Bullfighting is not to everyone’s taste but tends to be something that every tourist feels they should see, if they come to Spain.  Many have read Hemingway’s classic book ‘Death in the Afternoon’ and feel that bullfighting has a glamour to it that is irresistible.

The trouble is that the reality of a bullfight comes as a significant shock to many tourists, most of whom cannot come to terms with a bullfight being an art form, any more than they can accept it as a sport.  Hemingway may well state that ‘a fighting bull is to the domestic bull what the wolf is to the dog’ and that a bullfight is the ‘playing out of a tragedy’ within a tightly ritualised art form but few North Europeans leave a bullfight persuaded.  This is never more so the case than when a horse is hurt or killed during a bullfight.

In fact, a picador’s horse was only first provided with any protection in 1926.  Before that time, picador’s horses were sometimes killed by the bull, its stomach eviscerated as the picador twisted his lance into the enraged bull’s neck.  Now, mortal injuries are extremely rare but shocking when they occur and hardly an advertisement for Spain, anxious to portray a new and modern image to the world at large.

Flamenco has none of the controversy of bullfighting.  However, it is a strange emblem for Spain, as flamenco is a gypsy art form and therefore from a distinct sector of the population who are generally disliked.  So, it is no mean feat for a stern dictator like Franco to have taken flamenco to heart and to promote it so heavily.
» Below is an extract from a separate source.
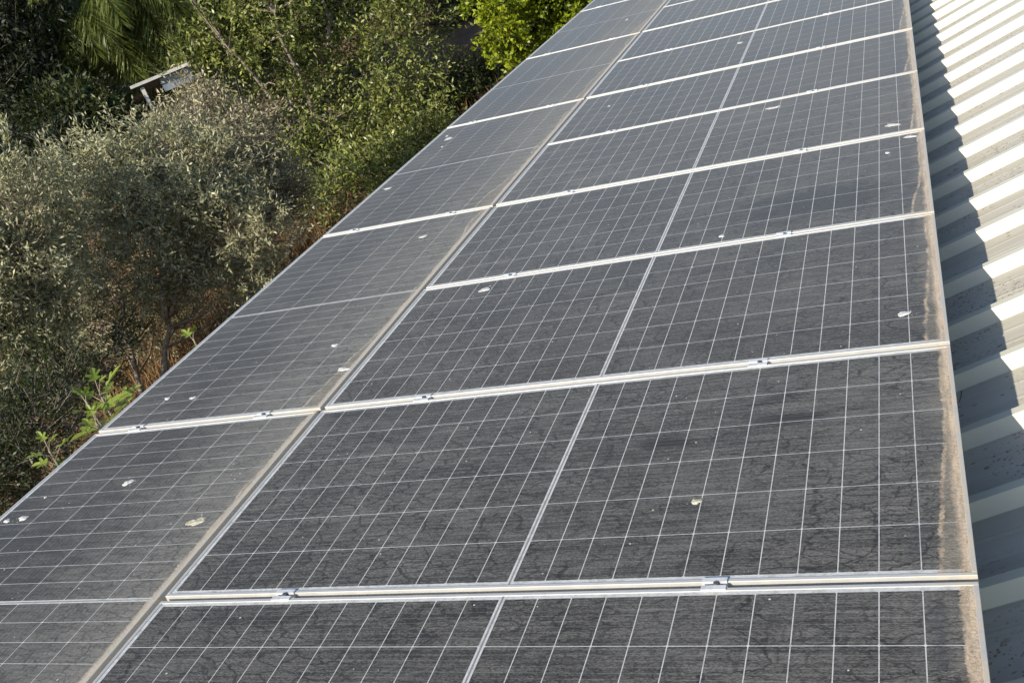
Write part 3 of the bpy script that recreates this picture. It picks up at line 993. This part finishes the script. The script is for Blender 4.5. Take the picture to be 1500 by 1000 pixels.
# far belt of dark trees closing the view
belt = [(-160, 60, 150, 170, 33, 'leftmost'), (20, 80, 130, 190, 35, 'behind the blackish corner tree'), (170, 30, 130, 150, 40, 'directly behind the palms and the shed'), (330, -10, 140, 150, 42, 'behind the tall leafy tree'),
        (520, -60, 140, 160, 42, 'above the tall leafy tree'), (700, -80, 130, 120, 43, 'above the brown bank'), (880, -110, 140, 120, 42, 'behind the round tree')]
for (px, py, rx, ry, d, where) in belt:
    b = base_at(px + 40, py + 150, d)
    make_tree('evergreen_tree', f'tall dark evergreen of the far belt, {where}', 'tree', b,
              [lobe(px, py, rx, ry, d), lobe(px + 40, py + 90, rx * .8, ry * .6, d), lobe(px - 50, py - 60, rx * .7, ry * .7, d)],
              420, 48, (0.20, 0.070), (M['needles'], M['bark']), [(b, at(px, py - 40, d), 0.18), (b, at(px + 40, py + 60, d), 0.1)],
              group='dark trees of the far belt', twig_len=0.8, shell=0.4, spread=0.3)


def make_palm(label, px, py, d, lean, nfr, flen, seed):
    rr = np.random.default_rng(seed)
    top = at(px, py, d)
    b = np.array([top[0] + lean[0], top[1] + lean[1], 0.0])
    b[2] = ground_z(b[0], b[1]) - 0.05
    root = empty('palm_tree', tuple(b))
    tag(root, label, 'palm tree', 'palms in the back left')
    m = MB()
    k = 12
    pts = [b + (top - b) * (i / (k - 1)) for i in range(k)]
    m.tube([p - b for p in pts], [0.22 - 0.07 * (i / (k - 1)) + 0.02 * (i % 2) for i in range(k)], 10)
    # old leaf bases hanging under the crown
    for q in range(26):
        a = rr.uniform(0, 6.28)
        z = rr.uniform(0.1, 0.9)
        o = np.array([math.cos(a), math.sin(a), 0])
        p0 = top - b - np.array([0, 0, z])
        m.tube([p0 + o * 0.12, p0 + o * 0.30 + np.array([0, 0, -0.10]), p0 + o * 0.30 + np.array([0, 0, -0.45])], [0.03, 0.02, 0.006], 5, False)
    m.build('trunk', M['palm_trunk'], root, True)
    Ps, Ds, Ls, Ws, Ts = [], [], [], [], []
    rib = MB()
    for q in range(nfr):
        a = 2 * math.pi * (q * 0.382) + rr.normal(0, 0.2)
        el = rr.uniform(-0.25, 1.15)
        L = flen * rr.uniform(0.8, 1.15)
        h = np.array([math.cos(a), math.sin(a), 0])
        p = top.copy()
        dirv = h * math.cos(el) + np.array([0, 0, math.sin(el)])
        ns = 16
        path = [p.copy()]
        for s in range(ns):
            dirv = unit(dirv + np.array([0, 0, -0.155 * (0.5 + s / ns)]))
            p = p + dirv * L / ns
            path.append(p.copy())
        rib.tube([w - b for w in path[::3]], [0.022 - 0.003 * i for i in range(len(path[::3]))], 4, False)
        tint0 = rr.normal(0.5, 0.2)
        for s in range(2, ns + 1):
            tdir = unit(path[s] - path[s - 1])
            side = unit(np.cross(tdir, (0, 0, 1.0)) + 1e-6)
            for sub in range(6):
                pp = path[s - 1] + (path[s] - path[s - 1]) * sub / 6
                ll = flen * 0.27 * math.sin(math.pi * min(0.97, (s + sub / 6) / (ns + 1.2))) ** 0.6 + 0.1
                for sg in (-1, 1):
                    dd = unit(side * sg * 0.8 + tdir * 0.55 + np.array([0, 0, -1.0 + rr.normal(0, 0.2)]) + rr.normal(0, 0.12, 3))
                    Ps.append(pp); Ds.append(dd); Ls.append(ll * rr.uniform(0.8, 1.1)); Ws.append(0.021); Ts.append(np.clip(tint0 + rr.normal(0, 0.15), 0, 1))
    V = leaf_mesh(np.array(Ps), np.array(Ds), np.array(Ls), np.array(Ws), 0.8)
    quads_object('crown', V - np.tile(b, (len(V), 1)), M['palm'], root, np.array(Ts))
    return root


make_palm('palm with long drooping fronds above the pale shed roof', 215, -22, 28.5, (0.3, 0.2), 50, 3.4, 3)
make_palm('palm with brown fibrous trunk left of the one above the shed', 140, 8, 27.5, (-0.1, 0.3), 46, 2.7, 5)

# ---------------------------------------------------------------- open shed behind the olives
e0, e1 = at(192, 128, 25.0), at(274, 94, 25.1)
sx = unit(e1 - e0)
sx[2] = 0
sx = unit(sx)
sy = np.array([-sx[1], sx[0], 0.0])
if sy @ (e0 - CAM) < 0: sy = -sy
shed_z = e0[2]
L_s, D_s = float(np.linalg.norm(e1 - e0)), 2.4
gz0 = float(ground_z(e0[0], e0[1])) - 0.05
shed = empty('open_shed', (e0[0], e0[1], gz0), (0, 0, math.atan2(sx[1], sx[0])))
tag(shed, 'open white-trimmed shed with pale sheet roof behind the olive trees', 'shed')
H = shed_z - gz0
m = MB()
ncor = 40
for j, (yy, zz) in enumerate(((-0.12, H), (D_s, H - 0.42))):
    for i in range(ncor * 2 + 1):
        m.v.append((L_s * i / (ncor * 2), yy, zz + (0.018 if i % 2 else 0.0)))
nn = ncor * 2 + 1
m.f = [(i, i + 1, nn + i + 1, nn + i) for i in range(nn - 1)]
m.build('roof', M['shed_sheet'], shed)
m = MB().box((-0.03, -0.16, H - 0.035), (L_s, -0.135, H + 0.03))
m.build('fascia', M['shed_trim'], shed)
m = MB().box((0.62, 0.02, H - 0.36), (L_s, 0.06, H - 0.06))
m.build('wall', M['shed_sheet'], shed)  # dark sheet colour stands in for shade on this wall
for (xx, yy) in ((0.16, -0.06), (0.10, D_s - 0.15), (L_s - 0.1, D_s - 0.15)):
    MB().box((xx, yy, 0), (xx + 0.08, yy + 0.08, H - 0.09 - (0.36 if yy > 1 else 0))).build('post', M['shed_trim'], shed)

# ---------------------------------------------------------------- young figs coming up beside the eave
def fig_leaf(m, p, d, nrm, size):
    d = unit(d)
    s = unit(np.cross(d, nrm))
    nz = np.cross(s, d)
    out = [(0, 0), (0.14, -0.01), (0.38, 0.06), (0.17, 0.26), (0.46, 0.48), (0.38, 0.62), (0.14, 0.50), (0.17, 0.84), (0.0, 1.10)]
    pts = out + [(-a, b) for a, b in out[-2:0:-1]]
    n0 = len(m.v)
    c = p + d * size * 0.42
    m.v.append(tuple(c + nz * size * -0.05))
    for (a, b) in pts:
        m.v.append(tuple(p + s * a * size + d * b * size + nz * size * (0.16 * abs(a) - 0.30 * max(0, b - 0.45) ** 2)))
    k = len(pts)
    for i in range(k): m.f.append((n0, n0 + 1 + i, n0 + 1 + (i + 1) % k))


def make_fig(label, px, py, d, tips, seed, size=0.17):
    rr = np.random.default_rng(seed)
    b = at(px, py, d)
    b[2] = float(ground_z(b[0], b[1])) - 0.05
    root = empty('fig_tree', tuple(b))
    tag(root, label, 'fig tree', 'young figs beside the eave')
    w, lf = MB(), MB()
    for (tx, ty, td, nl, spread_) in tips:
        tip = at(tx, ty, td)
        pts = [b + (tip - b) * q + np.array([rr.normal(0, .03), rr.normal(0, .03), 0]) * (0 < q < 1) for q in (0, .3, .6, .85, 1)]
        w.tube([p - b for p in pts], [0.022, 0.018, 0.014, 0.010, 0.006], 7)
        for q in range(nl):
            t = 1 - (q / nl) ** 1.2 * 0.16
            p = b + (tip - b) * t
            a = q * 2.4 + rr.normal(0, .3)
            el = 1.15 * (1 - q / nl) - 0.15
            h = np.array([math.cos(a) * math.cos(el), math.sin(a) * math.cos(el), math.sin(el)])
            pet = p + h * size * rr.uniform(0.35, 0.75) * spread_
            w.tube([p - b, pet - b], [0.004, 0.003], 4, False)
            ld = unit(h + np.array([0, 0, -0.35]) + rr.normal(0, .15, 3))
            fig_leaf(lf, pet - b, ld, np.array([0, 0, 1.0]) + rr.normal(0, .25, 3), size * rr.uniform(0.6, 1.1) * (0.55 + 0.45 * min(1, q / 5)))
    w.build('trunk', M['bark_pale'], root, True)
    o = lf.build('crown', M['fig'], root)
    t = o.data.attributes.new('tint', 'FLOAT', 'FACE')
    k = 17
    vals = np.repeat(rr.beta(2, 2, len(o.data.polygons) // 16 + 1), 16)[:len(o.data.polygons)]
    t.data.foreach_set('value', vals.astype(np.float32))


make_fig('young fig with broad bright leaves beside the joint of the two nearest left panels', 165, 640, 6.9, [(146, 576, 6.8, 26, 1.0), (126, 588, 6.6, 10, .8), (140, 618, 6.5, 14, .8)], 4, 0.165)
make_fig('young fig with bright leaves lowest along the left panel edge', 95, 700, 6.5, [(72, 660, 6.4, 18, .9)], 8, 0.14)
make_fig('small fig shoot with few leaves highest along the left panel edge', 300, 510, 8.2, [(283, 496, 8.1, 10, .8)], 12, 0.15)


# ---------------------------------------------------------------- dry grass on the ground
def dry_grass():
    n = 13000
    P = []
    spots = [(425, 380, 22, 0.8, 1.6), (200, 540, 19, 2.0, .6), (300, 450, 20, 2.2, 1.0), (690, 85, 28, 2.2, 1.2), (100, 620, 16, 2.2, 1.0), (400, 410, 20, 1.5, .8), (250, 200, 25, 3, 1.0)]
    wts = np.array([s[4] for s in spots])
    w = rng.choice(len(spots), n, p=wts / wts.sum())
    c = np.array([at(s[0], s[1], s[2])[:2] for s in spots])
    r = np.array([s[3] for s in spots])
    xy = c[w] + rng.normal(size=(n, 2)) * r[w][:, None] * 0.6
    z = ground_z(xy[:, 0], xy[:, 1])
    P = np.stack([xy[:, 0], xy[:, 1], z - 0.03], 1)
    D = unit(rng.normal(scale=0.35, size=(n, 3)) + np.array([0, 0, 1.0]))
    tall = np.where(w == 0, 1.5, 1.0)
    V = leaf_mesh(P, D, rng.uniform(0.25, 0.65, n) * tall, rng.uniform(0.015, 0.035, n), 0.0)
    o = quads_object('dry_grass', V, M['straw'], None, rng.random(n))
    tag(o, 'dry rust-brown grass on the ground under the trees', 'grass', None, 'stuff')


dry_grass()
In reality, few tourists see ‘real’ flamenco.  This is because it is a very harsh and difficult to appreciate for anyone not a true aficionado.
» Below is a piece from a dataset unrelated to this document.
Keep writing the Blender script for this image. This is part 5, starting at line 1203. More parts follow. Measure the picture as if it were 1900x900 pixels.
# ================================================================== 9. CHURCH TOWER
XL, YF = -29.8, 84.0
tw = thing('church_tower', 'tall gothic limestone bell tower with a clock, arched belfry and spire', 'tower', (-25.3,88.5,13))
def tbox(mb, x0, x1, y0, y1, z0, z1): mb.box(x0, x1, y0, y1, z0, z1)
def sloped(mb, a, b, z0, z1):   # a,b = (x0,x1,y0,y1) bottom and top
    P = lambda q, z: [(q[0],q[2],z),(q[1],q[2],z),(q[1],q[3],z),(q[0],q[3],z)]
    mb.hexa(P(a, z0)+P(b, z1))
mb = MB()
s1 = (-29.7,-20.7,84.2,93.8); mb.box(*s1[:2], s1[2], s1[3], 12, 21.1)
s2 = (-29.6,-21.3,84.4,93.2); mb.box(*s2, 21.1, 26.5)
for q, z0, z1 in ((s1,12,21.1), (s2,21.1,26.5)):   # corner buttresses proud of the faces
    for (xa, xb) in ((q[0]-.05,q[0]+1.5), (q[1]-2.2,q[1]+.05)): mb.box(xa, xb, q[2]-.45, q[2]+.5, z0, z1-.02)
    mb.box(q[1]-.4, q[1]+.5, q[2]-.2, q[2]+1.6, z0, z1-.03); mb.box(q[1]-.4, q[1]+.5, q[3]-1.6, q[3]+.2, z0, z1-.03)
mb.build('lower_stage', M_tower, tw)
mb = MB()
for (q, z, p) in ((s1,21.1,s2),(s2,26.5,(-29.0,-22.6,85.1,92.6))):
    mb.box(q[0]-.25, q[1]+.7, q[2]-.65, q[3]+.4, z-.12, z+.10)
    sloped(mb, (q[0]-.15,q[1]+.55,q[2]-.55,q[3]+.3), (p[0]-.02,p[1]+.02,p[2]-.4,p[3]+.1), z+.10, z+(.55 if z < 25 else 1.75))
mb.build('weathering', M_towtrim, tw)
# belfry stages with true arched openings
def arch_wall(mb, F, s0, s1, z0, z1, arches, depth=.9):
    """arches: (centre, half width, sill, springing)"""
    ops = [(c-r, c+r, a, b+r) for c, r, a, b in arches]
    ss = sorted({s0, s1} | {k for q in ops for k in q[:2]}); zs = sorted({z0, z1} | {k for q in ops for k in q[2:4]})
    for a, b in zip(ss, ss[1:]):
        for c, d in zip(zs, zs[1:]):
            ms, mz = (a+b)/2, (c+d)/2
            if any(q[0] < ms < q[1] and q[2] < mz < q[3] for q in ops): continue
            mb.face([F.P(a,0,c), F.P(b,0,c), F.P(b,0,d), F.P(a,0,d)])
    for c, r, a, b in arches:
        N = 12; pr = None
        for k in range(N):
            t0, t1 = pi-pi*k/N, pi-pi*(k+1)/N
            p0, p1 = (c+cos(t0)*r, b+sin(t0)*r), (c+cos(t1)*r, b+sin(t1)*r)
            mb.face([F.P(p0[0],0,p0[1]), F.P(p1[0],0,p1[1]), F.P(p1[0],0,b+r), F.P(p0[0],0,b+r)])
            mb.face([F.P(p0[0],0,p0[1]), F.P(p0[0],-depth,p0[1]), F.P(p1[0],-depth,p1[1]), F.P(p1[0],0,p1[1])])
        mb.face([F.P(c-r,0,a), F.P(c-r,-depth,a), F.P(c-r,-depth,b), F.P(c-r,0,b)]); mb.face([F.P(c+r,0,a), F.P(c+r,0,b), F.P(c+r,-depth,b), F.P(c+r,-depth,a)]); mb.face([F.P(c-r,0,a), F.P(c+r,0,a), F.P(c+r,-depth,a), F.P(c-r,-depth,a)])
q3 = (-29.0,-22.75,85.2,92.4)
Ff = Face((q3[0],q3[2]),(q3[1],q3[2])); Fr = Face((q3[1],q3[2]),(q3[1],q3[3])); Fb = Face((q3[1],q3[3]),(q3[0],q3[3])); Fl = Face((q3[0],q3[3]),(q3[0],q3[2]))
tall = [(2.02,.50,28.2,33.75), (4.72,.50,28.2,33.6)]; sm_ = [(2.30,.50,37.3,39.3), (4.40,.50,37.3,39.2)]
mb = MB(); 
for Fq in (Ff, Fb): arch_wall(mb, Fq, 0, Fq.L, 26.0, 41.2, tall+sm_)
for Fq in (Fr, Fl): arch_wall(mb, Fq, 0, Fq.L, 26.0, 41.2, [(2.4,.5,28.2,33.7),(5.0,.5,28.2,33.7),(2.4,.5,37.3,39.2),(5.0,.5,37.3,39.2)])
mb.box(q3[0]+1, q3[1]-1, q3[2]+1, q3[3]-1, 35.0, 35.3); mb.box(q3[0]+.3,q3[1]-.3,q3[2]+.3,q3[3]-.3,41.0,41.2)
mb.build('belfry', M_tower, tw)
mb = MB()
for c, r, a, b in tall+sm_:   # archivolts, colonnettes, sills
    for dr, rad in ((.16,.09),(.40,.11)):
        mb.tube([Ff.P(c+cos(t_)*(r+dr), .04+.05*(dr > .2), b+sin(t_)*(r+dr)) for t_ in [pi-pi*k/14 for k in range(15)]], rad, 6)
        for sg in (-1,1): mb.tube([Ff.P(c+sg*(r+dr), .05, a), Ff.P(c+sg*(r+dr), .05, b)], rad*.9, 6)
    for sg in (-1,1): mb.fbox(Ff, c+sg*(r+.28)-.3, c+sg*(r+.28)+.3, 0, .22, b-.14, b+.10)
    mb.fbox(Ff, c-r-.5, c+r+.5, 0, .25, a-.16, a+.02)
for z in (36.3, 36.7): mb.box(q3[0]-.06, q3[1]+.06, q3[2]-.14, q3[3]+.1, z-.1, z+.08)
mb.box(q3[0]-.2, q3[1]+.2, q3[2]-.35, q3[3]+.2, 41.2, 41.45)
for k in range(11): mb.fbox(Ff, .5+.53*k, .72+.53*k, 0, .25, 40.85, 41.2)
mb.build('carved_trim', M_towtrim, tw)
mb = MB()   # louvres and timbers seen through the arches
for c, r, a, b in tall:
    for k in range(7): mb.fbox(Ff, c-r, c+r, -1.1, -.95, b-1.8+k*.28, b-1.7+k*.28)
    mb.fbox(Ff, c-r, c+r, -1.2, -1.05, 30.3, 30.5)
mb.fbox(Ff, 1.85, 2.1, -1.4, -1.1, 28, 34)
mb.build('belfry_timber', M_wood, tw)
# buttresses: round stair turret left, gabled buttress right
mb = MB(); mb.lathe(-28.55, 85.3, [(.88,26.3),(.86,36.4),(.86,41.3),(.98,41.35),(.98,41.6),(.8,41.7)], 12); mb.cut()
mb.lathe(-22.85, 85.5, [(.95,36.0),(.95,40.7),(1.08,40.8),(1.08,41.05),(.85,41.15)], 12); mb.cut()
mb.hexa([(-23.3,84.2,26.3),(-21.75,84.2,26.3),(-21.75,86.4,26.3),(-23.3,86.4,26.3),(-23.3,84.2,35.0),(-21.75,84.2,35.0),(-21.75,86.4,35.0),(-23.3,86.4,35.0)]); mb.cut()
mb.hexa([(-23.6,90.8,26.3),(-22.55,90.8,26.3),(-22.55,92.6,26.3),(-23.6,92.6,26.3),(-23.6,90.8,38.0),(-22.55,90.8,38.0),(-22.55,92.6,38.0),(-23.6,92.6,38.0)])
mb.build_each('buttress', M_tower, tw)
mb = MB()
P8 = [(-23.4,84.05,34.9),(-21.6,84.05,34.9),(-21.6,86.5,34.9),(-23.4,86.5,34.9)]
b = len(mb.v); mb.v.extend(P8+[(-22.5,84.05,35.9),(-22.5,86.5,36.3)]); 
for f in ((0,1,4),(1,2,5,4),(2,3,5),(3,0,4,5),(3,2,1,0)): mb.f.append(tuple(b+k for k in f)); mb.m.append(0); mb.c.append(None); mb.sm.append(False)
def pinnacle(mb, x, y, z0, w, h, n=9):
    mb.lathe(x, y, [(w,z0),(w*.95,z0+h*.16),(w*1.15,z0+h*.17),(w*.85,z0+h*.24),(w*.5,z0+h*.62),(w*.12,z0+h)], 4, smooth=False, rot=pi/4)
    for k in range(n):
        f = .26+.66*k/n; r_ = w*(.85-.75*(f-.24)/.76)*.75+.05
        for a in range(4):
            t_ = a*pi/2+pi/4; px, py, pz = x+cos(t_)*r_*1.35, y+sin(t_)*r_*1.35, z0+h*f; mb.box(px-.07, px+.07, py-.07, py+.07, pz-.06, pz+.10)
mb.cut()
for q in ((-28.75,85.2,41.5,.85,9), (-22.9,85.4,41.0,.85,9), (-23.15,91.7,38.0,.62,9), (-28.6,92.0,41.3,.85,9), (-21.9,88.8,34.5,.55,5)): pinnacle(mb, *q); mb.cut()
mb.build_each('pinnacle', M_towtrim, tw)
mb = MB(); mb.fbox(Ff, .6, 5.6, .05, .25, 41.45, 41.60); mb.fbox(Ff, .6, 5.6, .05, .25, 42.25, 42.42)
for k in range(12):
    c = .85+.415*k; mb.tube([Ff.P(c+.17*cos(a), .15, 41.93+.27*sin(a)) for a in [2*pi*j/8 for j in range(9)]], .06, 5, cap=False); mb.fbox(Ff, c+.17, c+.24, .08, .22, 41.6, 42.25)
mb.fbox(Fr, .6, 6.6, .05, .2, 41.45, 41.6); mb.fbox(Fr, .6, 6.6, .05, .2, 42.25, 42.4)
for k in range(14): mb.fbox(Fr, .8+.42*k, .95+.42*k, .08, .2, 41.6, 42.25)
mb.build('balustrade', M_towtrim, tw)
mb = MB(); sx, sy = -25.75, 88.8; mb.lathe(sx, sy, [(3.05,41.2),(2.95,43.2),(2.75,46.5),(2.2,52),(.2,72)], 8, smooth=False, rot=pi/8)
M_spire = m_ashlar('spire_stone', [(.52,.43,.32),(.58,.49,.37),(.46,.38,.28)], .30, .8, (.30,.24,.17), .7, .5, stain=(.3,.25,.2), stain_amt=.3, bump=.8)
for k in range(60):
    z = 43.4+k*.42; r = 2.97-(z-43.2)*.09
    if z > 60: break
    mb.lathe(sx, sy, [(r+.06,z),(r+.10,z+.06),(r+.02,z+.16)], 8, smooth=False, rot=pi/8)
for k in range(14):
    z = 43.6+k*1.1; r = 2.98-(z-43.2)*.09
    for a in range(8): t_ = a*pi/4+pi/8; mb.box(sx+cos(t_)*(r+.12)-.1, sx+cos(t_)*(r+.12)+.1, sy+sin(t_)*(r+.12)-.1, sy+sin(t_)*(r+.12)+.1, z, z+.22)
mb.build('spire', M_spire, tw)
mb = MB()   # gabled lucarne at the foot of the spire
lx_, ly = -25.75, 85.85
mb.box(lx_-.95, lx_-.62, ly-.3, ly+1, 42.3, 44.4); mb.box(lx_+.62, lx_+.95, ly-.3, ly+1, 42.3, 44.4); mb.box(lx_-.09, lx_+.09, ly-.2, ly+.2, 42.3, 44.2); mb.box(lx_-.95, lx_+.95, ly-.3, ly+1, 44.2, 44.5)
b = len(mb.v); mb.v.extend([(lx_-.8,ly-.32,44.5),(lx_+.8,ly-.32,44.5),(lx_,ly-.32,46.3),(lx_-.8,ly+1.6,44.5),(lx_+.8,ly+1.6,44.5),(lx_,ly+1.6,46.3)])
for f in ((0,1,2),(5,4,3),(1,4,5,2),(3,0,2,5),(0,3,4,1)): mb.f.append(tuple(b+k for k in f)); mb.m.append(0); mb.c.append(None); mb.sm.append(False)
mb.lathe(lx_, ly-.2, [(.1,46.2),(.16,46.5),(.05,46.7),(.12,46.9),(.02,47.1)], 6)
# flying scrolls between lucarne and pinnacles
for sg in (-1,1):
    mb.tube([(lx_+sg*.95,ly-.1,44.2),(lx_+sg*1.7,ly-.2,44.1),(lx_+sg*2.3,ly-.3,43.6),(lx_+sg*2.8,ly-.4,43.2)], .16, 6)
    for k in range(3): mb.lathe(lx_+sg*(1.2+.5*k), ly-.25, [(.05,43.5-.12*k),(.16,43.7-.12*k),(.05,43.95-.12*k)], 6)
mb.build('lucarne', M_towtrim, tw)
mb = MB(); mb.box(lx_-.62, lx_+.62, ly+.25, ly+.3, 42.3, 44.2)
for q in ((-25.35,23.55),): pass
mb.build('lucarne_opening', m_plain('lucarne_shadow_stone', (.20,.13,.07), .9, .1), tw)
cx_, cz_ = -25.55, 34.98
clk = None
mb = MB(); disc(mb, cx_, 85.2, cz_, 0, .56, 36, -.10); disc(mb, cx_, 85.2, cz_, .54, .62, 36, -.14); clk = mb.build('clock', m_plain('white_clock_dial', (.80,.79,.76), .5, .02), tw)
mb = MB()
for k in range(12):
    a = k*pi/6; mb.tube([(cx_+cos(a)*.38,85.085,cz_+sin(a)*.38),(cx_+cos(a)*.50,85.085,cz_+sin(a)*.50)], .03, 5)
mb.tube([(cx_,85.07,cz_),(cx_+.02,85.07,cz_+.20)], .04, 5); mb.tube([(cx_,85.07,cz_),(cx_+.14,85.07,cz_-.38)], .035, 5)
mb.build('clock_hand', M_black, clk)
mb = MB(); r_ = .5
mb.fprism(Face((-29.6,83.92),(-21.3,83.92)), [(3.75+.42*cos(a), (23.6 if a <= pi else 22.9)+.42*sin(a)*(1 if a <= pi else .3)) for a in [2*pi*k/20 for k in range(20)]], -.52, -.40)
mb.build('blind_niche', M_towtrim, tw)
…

Certainly, the cante jondo is rarely played in the tourist shows and few people are aware that flamenco is all about voice – and a voice which was not even accompanied by a guitar, until the latter part of the nineteenth century.  Equally, to see flamenco at its best, any aficionado will tell you that you need to be lucky enough to come across a juerga, a spontaneous jamming session, where you may just be lucky enough to experience that most mystifying of all Spanish emotions, the duende.  This is a state of ecstasy that either you and or the flamenco performer may feel during a performance.

Currently, the rising star of flamenco is a young man called Cameron de Isla who seems set for flamenco super-stardom.  He plays at the Tablao Torres Bermejas in Madrid but you will find other great flamenco artists performing around the back streets of Seville.  However, finding them playing naturally at a juerga takes some determination and a willingness to stray well away from the holiday crowds.

For the most part, tourists see ‘fusion’ flamenco, a commercialised form of flamenco, sometimes not even played by true gypsies.  Nonetheless, it is an extraordinary experience to hear a grizzled gypsy singing, guitar in hand, surrounded by beautiful women dancing in gorgeous, brightly coloured dresses. Clicking their castanets, stamping their feet and with upper body movements like Egyptian goddesses, the woman invariably look impossibly arrogant and sexy.  It is enough to persuade most people that they are seeing real Spain.  It is an illusion but a magnificent one and advertises Spain in the most exotic and flamboyant way possible.  Franco is probably as delighted by this perception as most tourists.